I would say it would work - most simple patterns work in different colors. For the 16 sulphur a shuck may help some days though - especially as the season goes along and the trout have seen plenty of sulphur patterns. That pattern should work on small caddis too.
 
Yeah you can tie that style of fly in multiple colors and styles.
 
would this particular fly be fished as a dry, wet or nymph? I know that its kind of a dumb question considering im tying it, but i never fished it before
 
A flat head screwdriver can be used to turn flathead screws, wedged in to turn phillips' head, a punch, a pry bar, a hammer, a pin, a battery tester, a back scratcher, a nail pick, a stabbing weapon, or any other use one can think of for a small steel bar with a handle.

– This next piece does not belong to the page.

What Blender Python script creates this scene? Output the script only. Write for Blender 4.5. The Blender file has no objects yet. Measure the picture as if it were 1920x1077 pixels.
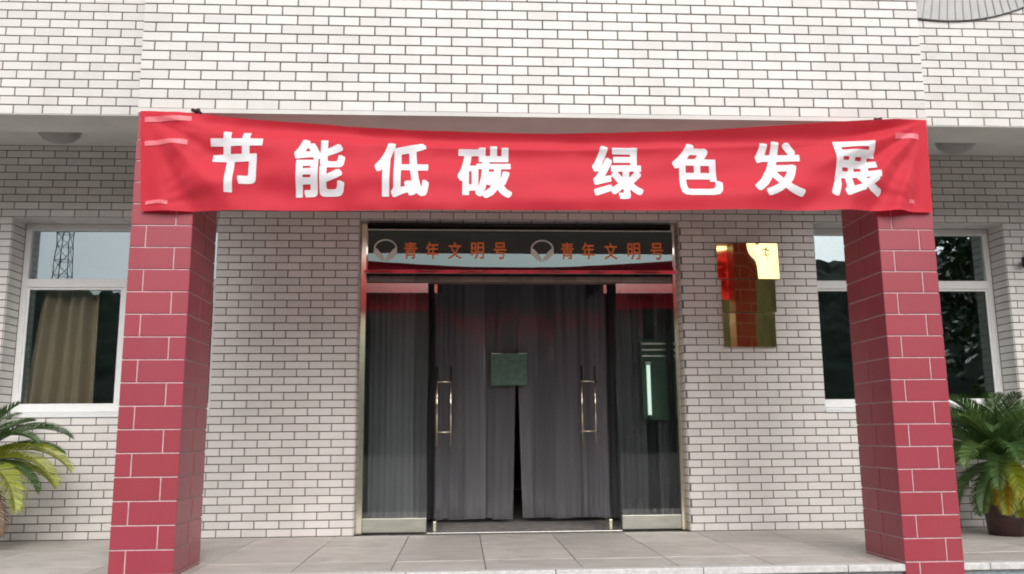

You can apply any colour and materials to a hook that you want, and use them anyway you want. Why assume what someone tells you is the only way?

Do what thou wilt shall be the whole of the Law.
 
That fly is generally considered a dry, but some times if you snap it to go underwater at the end of a drift it will catch a fish. If the CDC is in decent shape it can pop back up to the surface after it has been pulled underwater. Some days that is the trigger.
 
The mole fly is really a style of tying, rather than a specific pattern. It's generic, like "Catskill dry", "Parachute" or "Compara Dun".

It really just means a dry with a wing that extends over eye of the hook. (It wasn't originally CDC.) The name comes from the River Mole in England, but it was probably a French fly. (As opposed to a French fry).